Six Key Takeaways from A Day with Professor Jo Boaler
Posted 08 May 2019 12:51pm
Claudelands Event Centre was buzzing on April 24th, with 520 motivated mathematics educators who were eagerly awaiting Professor Jo Boaler and youcubed co-director Cathy Williams to deliver their new workshop Limitless: The 6 keys that unlock potential and transform pathways.
Jo and Cathy were engaging and inspiring, and offered very practical ideas for teachers to use in their mathematics teaching. These ideas are not only applicable to mathematics, and may be implemented across all learning areas.
If you weren’t lucky enough to attend on the day - or if you were and would like a refresher - here are six key takeaways from Jo.
1. Brain Growth and Change
Brains can grow, adapt and change. This means there is no such thing as a ‘mathematics person’ - all students can learn mathematics. New neuro-pathways can be created when students develop a growth mindset and approach to learning.
2. Mindset
A growth mindset is key to how students see and engage with the world around them. This is particularly true for mathematics. Teachers encourage and model a growth mindset by:
- considering the language you use
- normalising mistakes
- encouraging students to believe in themselves
- reassuring students that they can learn anything
- reminding students that the more they work, the smarter they will get
- praising students for what they have done and learned, eg.
- “I like the way you persevered with that problem!”
- “It is great that you have learned that!”
3. Struggle and Mistakes
Our best learning takes place when we struggle with the mathematics. Making mistakes is also key as it accelerates learning by pushing students to the edge of understanding. Give messages to students that it is important to struggle and make mistakes as this is what enables our brains to grow and create those new neuro-pathways.
- Value mistakes as learning opportunities.
- When students experience learning wobbles their brains are being stretched.
- The Learning Pit by James Nottingham is excellent way of supporting students to understand struggle.
4. Engage with Content with a Lens of Multiplicity
Tasks and learning experiences that allow for original thinking enable students to view, develop, use and make sense of mathematics. Select tasks that ensure students will engage with the mathematics in a variety of ways, including the use of equipment, talking about their learning and justifying their solutions. Considerations for task selection should include:
- identifying the big ideas of mathematics
- ensuring mathematics problems have multiple methods and more than one possible solution rather than single methods and fixed answers
- making mathematics problems visual and creative.

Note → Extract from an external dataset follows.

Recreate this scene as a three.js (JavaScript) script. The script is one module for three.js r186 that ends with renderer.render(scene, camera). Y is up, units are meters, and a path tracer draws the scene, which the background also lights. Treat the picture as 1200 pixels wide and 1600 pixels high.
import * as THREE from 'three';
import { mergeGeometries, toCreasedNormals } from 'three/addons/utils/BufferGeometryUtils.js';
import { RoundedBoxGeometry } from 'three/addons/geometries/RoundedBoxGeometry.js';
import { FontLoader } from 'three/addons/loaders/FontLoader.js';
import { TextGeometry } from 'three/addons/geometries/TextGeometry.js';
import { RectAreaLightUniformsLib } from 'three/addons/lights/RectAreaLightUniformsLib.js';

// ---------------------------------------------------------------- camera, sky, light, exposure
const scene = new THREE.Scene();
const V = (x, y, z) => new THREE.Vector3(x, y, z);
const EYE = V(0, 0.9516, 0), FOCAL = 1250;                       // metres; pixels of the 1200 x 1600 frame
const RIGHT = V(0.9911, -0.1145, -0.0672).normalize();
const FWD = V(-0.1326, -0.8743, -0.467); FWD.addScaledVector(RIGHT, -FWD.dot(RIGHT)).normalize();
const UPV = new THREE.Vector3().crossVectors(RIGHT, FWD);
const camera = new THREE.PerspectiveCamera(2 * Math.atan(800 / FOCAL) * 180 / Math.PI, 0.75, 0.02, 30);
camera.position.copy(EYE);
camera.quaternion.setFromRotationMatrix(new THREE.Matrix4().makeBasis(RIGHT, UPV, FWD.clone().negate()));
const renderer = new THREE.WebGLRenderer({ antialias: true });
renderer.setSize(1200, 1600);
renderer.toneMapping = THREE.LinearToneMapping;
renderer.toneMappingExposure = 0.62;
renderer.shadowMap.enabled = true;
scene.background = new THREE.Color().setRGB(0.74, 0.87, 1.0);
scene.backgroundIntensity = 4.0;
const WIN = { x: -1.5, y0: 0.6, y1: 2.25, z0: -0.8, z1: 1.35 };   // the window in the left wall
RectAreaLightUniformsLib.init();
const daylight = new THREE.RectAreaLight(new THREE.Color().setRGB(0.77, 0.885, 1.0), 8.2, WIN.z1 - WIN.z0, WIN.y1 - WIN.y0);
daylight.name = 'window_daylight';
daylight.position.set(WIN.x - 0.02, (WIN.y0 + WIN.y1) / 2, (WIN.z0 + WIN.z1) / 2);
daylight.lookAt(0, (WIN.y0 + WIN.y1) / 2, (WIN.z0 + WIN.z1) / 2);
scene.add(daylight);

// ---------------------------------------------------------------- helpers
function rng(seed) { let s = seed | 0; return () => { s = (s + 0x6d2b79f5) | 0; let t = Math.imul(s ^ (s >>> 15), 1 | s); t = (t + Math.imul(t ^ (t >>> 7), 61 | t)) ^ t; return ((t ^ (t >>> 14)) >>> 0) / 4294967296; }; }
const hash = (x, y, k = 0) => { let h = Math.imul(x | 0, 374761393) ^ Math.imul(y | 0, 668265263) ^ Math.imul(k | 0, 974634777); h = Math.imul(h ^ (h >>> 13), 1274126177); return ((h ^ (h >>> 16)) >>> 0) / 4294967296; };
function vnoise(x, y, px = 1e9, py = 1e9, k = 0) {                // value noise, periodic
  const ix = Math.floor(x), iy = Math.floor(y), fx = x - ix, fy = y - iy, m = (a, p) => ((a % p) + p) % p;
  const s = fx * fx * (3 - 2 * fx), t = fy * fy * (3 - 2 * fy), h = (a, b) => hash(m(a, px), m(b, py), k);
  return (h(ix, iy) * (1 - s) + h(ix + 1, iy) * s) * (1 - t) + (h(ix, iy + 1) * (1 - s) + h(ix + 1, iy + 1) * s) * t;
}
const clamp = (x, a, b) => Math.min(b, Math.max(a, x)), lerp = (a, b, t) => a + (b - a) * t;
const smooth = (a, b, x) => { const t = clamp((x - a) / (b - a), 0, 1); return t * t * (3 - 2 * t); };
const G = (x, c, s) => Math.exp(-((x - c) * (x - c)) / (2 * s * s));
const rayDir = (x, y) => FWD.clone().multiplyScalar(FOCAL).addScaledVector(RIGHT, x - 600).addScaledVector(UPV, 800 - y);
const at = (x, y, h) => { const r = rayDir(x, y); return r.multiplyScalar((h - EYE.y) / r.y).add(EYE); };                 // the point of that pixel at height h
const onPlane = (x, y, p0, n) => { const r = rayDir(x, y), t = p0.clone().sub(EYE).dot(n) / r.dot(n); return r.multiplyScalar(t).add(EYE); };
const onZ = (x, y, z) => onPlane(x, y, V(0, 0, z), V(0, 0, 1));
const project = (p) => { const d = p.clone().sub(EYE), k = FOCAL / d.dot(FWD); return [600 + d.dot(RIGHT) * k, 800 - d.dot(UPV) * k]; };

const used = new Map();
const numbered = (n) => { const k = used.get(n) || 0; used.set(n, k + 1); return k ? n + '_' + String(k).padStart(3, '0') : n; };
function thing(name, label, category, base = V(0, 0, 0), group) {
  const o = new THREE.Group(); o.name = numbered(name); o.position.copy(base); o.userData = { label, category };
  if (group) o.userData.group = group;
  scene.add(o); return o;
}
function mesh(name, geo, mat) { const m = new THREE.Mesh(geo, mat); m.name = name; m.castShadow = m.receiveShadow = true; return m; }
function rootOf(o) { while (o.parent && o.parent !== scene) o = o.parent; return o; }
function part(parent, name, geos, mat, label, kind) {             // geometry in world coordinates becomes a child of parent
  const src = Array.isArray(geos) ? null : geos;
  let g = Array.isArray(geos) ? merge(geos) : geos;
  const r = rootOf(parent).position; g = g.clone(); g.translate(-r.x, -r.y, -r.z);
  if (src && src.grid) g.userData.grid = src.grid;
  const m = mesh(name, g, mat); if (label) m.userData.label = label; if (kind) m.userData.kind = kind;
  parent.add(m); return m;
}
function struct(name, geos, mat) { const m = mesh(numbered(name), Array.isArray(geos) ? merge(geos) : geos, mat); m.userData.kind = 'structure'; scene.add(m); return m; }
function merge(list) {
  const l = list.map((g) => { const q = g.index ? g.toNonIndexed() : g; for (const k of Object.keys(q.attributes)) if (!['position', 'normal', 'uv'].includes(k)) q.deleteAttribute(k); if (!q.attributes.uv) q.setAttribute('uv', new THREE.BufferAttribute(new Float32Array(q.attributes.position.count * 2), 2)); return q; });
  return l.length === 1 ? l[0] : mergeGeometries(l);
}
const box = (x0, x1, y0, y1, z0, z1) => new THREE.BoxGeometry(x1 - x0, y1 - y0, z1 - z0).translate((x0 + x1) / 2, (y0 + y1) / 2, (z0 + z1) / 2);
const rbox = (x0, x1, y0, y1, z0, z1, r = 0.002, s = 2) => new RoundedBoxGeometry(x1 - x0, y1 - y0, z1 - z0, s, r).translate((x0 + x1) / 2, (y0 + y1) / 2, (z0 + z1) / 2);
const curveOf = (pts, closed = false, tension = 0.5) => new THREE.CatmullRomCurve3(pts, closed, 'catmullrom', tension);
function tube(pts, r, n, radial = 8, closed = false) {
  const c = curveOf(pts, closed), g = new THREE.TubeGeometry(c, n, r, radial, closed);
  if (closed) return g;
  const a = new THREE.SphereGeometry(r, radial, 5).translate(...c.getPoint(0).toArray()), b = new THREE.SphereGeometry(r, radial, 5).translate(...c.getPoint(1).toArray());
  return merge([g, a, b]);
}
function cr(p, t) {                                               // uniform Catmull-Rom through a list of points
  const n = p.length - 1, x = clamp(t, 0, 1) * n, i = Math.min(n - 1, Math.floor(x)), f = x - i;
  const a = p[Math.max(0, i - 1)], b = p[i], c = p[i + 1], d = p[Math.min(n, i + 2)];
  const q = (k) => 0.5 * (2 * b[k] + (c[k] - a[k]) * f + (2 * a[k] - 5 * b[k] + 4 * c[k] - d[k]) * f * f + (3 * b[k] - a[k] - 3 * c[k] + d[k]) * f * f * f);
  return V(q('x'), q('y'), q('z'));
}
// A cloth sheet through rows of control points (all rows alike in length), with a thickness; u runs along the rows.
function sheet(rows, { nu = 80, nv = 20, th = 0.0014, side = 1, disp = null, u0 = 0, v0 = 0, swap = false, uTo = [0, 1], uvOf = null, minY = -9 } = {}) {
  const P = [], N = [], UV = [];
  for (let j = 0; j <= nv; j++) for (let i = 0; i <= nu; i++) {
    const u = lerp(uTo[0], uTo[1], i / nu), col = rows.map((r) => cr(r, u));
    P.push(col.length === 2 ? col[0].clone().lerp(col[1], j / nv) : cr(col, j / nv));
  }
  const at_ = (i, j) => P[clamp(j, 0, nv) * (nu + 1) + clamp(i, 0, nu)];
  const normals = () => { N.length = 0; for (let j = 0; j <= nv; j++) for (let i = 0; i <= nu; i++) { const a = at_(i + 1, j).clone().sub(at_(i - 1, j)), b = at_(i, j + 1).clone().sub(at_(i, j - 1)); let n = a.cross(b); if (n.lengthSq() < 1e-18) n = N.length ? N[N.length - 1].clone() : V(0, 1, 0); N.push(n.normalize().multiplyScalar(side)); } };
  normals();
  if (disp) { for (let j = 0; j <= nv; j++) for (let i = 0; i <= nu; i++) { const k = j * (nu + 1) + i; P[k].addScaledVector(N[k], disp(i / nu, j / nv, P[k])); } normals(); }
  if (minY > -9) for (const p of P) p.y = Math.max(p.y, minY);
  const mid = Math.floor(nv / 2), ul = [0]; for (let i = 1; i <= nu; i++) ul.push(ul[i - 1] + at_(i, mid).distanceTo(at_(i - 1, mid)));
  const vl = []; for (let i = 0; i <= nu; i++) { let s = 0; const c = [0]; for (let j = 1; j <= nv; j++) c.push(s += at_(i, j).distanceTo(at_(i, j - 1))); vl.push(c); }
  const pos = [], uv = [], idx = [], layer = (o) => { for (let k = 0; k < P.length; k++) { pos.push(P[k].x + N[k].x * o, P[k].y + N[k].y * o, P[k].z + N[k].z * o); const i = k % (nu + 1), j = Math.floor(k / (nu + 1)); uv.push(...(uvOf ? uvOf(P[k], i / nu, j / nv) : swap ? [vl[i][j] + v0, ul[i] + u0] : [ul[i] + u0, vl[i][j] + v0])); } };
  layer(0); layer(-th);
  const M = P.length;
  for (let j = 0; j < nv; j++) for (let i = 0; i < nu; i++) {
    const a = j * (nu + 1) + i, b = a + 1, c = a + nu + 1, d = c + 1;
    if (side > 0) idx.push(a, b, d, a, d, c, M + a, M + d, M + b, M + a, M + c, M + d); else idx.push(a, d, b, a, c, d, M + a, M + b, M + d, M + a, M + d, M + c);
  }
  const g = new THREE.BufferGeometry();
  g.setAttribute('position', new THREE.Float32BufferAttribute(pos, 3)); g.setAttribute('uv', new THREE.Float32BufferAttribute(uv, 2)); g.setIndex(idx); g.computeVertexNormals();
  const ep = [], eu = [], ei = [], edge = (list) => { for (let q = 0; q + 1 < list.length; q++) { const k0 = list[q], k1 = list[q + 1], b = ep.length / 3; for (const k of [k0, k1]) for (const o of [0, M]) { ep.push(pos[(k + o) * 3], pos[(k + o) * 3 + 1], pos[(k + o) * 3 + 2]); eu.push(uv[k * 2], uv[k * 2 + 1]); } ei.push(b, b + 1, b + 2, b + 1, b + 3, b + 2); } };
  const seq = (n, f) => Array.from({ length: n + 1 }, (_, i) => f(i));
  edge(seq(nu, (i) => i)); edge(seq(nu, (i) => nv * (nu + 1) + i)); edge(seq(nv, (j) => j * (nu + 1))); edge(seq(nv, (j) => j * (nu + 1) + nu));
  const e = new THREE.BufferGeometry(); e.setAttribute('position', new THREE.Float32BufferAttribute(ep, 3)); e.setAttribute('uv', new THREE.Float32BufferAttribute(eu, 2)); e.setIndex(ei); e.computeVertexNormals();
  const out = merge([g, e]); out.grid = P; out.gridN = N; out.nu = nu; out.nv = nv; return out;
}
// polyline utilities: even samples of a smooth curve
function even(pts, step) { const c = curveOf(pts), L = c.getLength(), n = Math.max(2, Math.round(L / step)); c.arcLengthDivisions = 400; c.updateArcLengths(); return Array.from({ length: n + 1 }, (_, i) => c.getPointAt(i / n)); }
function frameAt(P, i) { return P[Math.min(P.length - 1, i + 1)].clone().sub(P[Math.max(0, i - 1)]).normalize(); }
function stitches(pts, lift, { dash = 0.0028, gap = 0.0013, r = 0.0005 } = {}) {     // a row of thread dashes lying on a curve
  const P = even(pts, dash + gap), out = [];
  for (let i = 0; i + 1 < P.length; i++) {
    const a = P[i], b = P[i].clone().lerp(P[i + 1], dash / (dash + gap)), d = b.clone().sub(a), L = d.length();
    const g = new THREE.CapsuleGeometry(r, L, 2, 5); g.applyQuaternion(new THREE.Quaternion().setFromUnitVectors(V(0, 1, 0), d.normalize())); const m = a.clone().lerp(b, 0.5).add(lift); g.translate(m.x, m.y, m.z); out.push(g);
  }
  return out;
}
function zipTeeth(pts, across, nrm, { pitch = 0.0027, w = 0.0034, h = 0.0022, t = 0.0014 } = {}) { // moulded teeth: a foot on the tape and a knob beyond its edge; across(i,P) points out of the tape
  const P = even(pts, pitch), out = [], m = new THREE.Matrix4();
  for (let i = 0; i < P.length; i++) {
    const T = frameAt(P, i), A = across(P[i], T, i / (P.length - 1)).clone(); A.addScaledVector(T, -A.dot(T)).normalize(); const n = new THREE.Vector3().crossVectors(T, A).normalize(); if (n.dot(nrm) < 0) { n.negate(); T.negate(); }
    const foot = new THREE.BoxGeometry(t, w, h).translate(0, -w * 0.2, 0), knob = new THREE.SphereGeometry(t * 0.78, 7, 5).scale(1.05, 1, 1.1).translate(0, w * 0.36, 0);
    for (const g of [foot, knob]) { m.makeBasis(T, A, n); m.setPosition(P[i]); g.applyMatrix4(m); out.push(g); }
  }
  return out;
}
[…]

5. Creative Flexible Thinking
Creative, flexible thinkers are more likely to engage with numbers flexibly and use number sense to help them solve problems. When students have creative, flexible thinking they are able to demonstrate multiple representations of their understanding. It is important to remember:
- speed is the enemy - avoid an emphasis on speed and timed tasks
- students should be able to think deeply, make connections, reason and justify their solutions,
- encourage students to ask questions of each other: how do you see it/ how do you think about it?
- students need to express their understanding in different ways, an example is to use a Think Board.
6. Connections and Collaboration
Collaborate with others on ideas, and engage in a process of sharing ideas, making conjectures and proving them. Memories are strongest and best when they access knowledge that is built in different parts of the brain, connected, rich and multi-dimensional. It helps our brains to think of mathematics visually, not just in numbers. This can include:
- problem solving using flexible grouping strategies, such as multi-level groups
- using the Five Talk Moves
- encouraging students to tap into prior learning/knowledge
- creating visual representations of solutions to problem solving
Another key message…
Fingers are very important to the learning of mathematics. Jo shared that neuroscientists have concluded that:
- fingers should be the link between numerical quantities and their visual representation
- fingers should be the physical support for learning arithmetic (number) problems
- schools should have a greater focus on finger discrimination (usage).